Elite Citizens’ Disconnect
...If the politico-bureaucratic, power wielding, and business classes bear a large part of the blame, at least some part of blame ought to be apportioned to those portions of the citizenry that is well informed, or is expected to be informed. Much of that citizenry has disengaged itself with the political process, and with the masses. Informed by contempt for the poor and the downtrodden, the elite classes that have benefited the most, or expects to benefit substantially from the neoliberal policies that would wish away the hordes, has also chosen to forget that constitutional mandate is as much the responsibility of the citizenry, and through their constant vigilance, of all the organs of the state, and national institutions including political parties.
Powerful People Yet to Be Interrogated
... It also became clear to us that in fact the investigation (by the Union of India) had completely stalled, in as much as custodial interrogation of Hassan Ali Khan had not even been sought for, even though he was very much resident in India.
...during the continuing interrogation of Hassan Ali Khan and the Tapurias, undertaken for the first time at the behest of this Court, many names of important persons, including leaders of some corporate giants, politically powerful people, and international arms dealers have cropped up.

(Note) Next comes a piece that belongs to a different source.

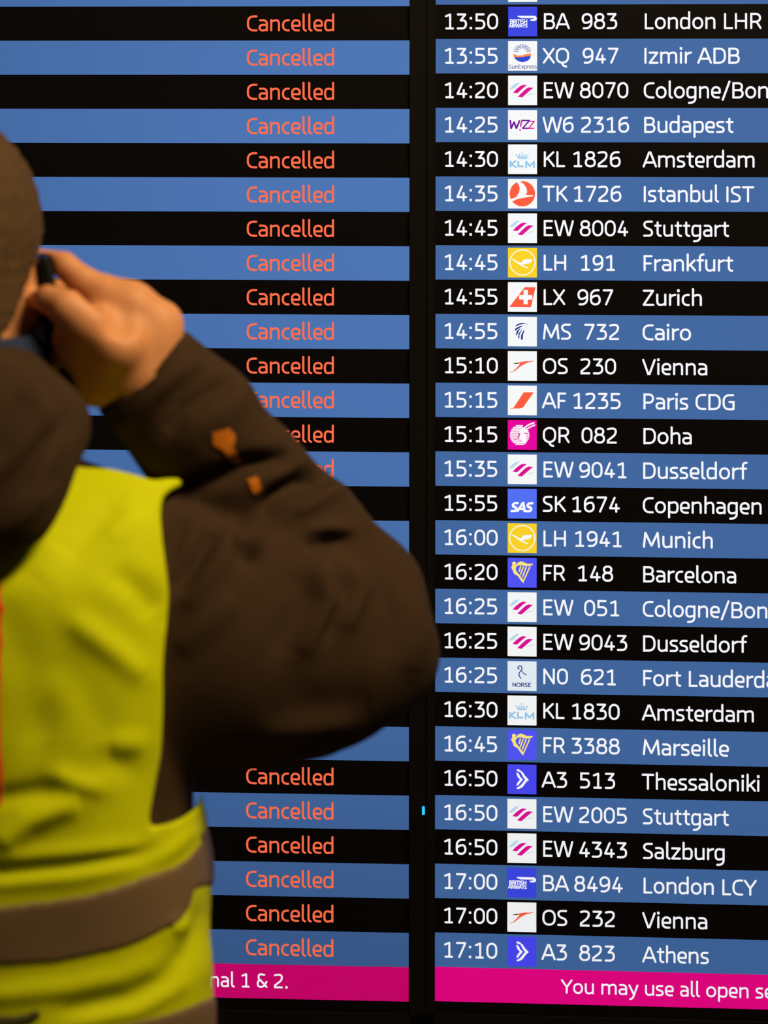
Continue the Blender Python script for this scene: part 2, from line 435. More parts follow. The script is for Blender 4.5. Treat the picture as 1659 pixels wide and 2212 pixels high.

So far, no significant attempt has been made to investigate and verify the same. This is a further cause for the grave concerns of this Court, and points to the need for continued, effective and day to day monitoring by a SIT constituted by this Court, and acting on behalf, behest and direction of this Court.

...the Union of India has been unable to answer any of the questions regarding its past actions, and their implications, such as the slowness of the investigation, or about grant of license to conduct retail banking by UBS, by reversing the decision taken earlier to withhold such a license on the grounds that the said bank’s credentials were suspect. To this latter query, the stance of the Union of India has been that entry of UBS would facilitate flow of foreign investments into India. The question that arises is whether the task of bringing foreign funds into India overrides all other constitutional concerns and obligations?